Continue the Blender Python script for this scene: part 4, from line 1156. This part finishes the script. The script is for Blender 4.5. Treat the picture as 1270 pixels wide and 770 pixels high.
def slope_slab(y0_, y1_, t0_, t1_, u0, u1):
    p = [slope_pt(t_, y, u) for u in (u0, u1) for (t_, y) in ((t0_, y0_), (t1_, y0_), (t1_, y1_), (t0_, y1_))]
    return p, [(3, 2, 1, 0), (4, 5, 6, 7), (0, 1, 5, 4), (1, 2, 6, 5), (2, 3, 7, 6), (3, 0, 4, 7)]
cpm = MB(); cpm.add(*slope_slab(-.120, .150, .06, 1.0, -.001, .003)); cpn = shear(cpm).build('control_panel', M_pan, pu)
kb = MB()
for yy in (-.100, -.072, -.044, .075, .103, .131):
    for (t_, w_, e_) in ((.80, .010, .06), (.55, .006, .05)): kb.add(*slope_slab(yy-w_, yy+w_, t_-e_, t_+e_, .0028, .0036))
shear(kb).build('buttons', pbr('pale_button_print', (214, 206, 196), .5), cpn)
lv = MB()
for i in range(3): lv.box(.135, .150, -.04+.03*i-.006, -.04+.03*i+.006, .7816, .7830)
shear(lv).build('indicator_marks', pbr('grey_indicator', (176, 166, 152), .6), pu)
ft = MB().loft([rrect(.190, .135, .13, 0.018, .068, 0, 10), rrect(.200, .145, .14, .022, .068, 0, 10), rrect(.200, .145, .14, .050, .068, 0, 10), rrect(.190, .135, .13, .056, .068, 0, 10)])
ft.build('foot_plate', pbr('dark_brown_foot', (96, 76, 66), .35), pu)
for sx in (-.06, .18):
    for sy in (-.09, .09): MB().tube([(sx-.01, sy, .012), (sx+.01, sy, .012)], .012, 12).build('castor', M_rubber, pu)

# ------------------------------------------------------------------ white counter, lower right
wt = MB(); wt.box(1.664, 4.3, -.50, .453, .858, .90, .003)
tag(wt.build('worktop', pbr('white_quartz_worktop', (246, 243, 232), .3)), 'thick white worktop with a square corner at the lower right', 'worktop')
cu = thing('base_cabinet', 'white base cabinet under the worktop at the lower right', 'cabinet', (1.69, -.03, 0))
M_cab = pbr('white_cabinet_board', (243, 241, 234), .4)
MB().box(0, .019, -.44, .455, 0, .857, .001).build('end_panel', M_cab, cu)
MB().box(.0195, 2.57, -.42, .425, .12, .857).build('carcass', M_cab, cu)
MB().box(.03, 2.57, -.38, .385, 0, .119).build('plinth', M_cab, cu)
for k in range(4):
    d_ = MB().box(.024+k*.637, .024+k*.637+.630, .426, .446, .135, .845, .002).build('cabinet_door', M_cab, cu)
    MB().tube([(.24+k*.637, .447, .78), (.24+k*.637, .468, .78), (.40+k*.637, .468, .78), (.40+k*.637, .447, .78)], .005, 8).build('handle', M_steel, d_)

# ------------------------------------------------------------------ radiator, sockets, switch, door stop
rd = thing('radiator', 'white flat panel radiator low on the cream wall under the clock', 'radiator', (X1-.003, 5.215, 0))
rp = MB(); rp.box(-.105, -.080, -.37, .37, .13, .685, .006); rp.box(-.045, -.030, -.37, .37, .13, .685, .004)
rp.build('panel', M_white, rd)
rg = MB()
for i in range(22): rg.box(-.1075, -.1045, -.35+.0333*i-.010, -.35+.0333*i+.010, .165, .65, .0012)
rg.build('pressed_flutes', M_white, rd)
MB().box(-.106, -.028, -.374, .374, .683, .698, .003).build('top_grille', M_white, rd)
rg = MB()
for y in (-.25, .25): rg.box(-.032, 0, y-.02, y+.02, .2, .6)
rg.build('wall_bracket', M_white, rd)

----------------

▶ **OBJECTIVE**:
Copy out the whole listing exactly as written.

▶ **OUTPUT**:
Continue the Blender Python script for this scene: part 4, from line 1156. This part finishes the script. The script is for Blender 4.5. Treat the picture as 1270 pixels wide and 770 pixels high.
def slope_slab(y0_, y1_, t0_, t1_, u0, u1):
    p = [slope_pt(t_, y, u) for u in (u0, u1) for (t_, y) in ((t0_, y0_), (t1_, y0_), (t1_, y1_), (t0_, y1_))]
    return p, [(3, 2, 1, 0), (4, 5, 6, 7), (0, 1, 5, 4), (1, 2, 6, 5), (2, 3, 7, 6), (3, 0, 4, 7)]
cpm = MB(); cpm.add(*slope_slab(-.120, .150, .06, 1.0, -.001, .003)); cpn = shear(cpm).build('control_panel', M_pan, pu)
kb = MB()
for yy in (-.100, -.072, -.044, .075, .103, .131):
    for (t_, w_, e_) in ((.80, .010, .06), (.55, .006, .05)): kb.add(*slope_slab(yy-w_, yy+w_, t_-e_, t_+e_, .0028, .0036))
shear(kb).build('buttons', pbr('pale_button_print', (214, 206, 196), .5), cpn)
lv = MB()
for i in range(3): lv.box(.135, .150, -.04+.03*i-.006, -.04+.03*i+.006, .7816, .7830)
shear(lv).build('indicator_marks', pbr('grey_indicator', (176, 166, 152), .6), pu)
ft = MB().loft([rrect(.190, .135, .13, 0.018, .068, 0, 10), rrect(.200, .145, .14, .022, .068, 0, 10), rrect(.200, .145, .14, .050, .068, 0, 10), rrect(.190, .135, .13, .056, .068, 0, 10)])
ft.build('foot_plate', pbr('dark_brown_foot', (96, 76, 66), .35), pu)
for sx in (-.06, .18):
    for sy in (-.09, .09): MB().tube([(sx-.01, sy, .012), (sx+.01, sy, .012)], .012, 12).build('castor', M_rubber, pu)

# ------------------------------------------------------------------ white counter, lower right
wt = MB(); wt.box(1.664, 4.3, -.50, .453, .858, .90, .003)
tag(wt.build('worktop', pbr('white_quartz_worktop', (246, 243, 232), .3)), 'thick white worktop with a square corner at the lower right', 'worktop')
cu = thing('base_cabinet', 'white base cabinet under the worktop at the lower right', 'cabinet', (1.69, -.03, 0))
M_cab = pbr('white_cabinet_board', (243, 241, 234), .4)
MB().box(0, .019, -.44, .455, 0, .857, .001).build('end_panel', M_cab, cu)
MB().box(.0195, 2.57, -.42, .425, .12, .857).build('carcass', M_cab, cu)
MB().box(.03, 2.57, -.38, .385, 0, .119).build('plinth', M_cab, cu)
for k in range(4):
    d_ = MB().box(.024+k*.637, .024+k*.637+.630, .426, .446, .135, .845, .002).build('cabinet_door', M_cab, cu)
    MB().tube([(.24+k*.637, .447, .78), (.24+k*.637, .468, .78), (.40+k*.637, .468, .78), (.40+k*.637, .447, .78)], .005, 8).build('handle', M_steel, d_)

# ------------------------------------------------------------------ radiator, sockets, switch, door stop
rd = thing('radiator', 'white flat panel radiator low on the cream wall under the clock', 'radiator', (X1-.003, 5.215, 0))
rp = MB(); rp.box(-.105, -.080, -.37, .37, .13, .685, .006); rp.box(-.045, -.030, -.37, .37, .13, .685, .004)
rp.build('panel', M_white, rd)
rg = MB()
for i in range(22): rg.box(-.1075, -.1045, -.35+.0333*i-.010, -.35+.0333*i+.010, .165, .65, .0012)
rg.build('pressed_flutes', M_white, rd)
MB().box(-.106, -.028, -.374, .374, .683, .698, .003).build('top_grille', M_white, rd)
rg = MB()
for y in (-.25, .25): rg.box(-.032, 0, y-.02, y+.02, .2, .6)
rg.build('wall_bracket', M_white, rd)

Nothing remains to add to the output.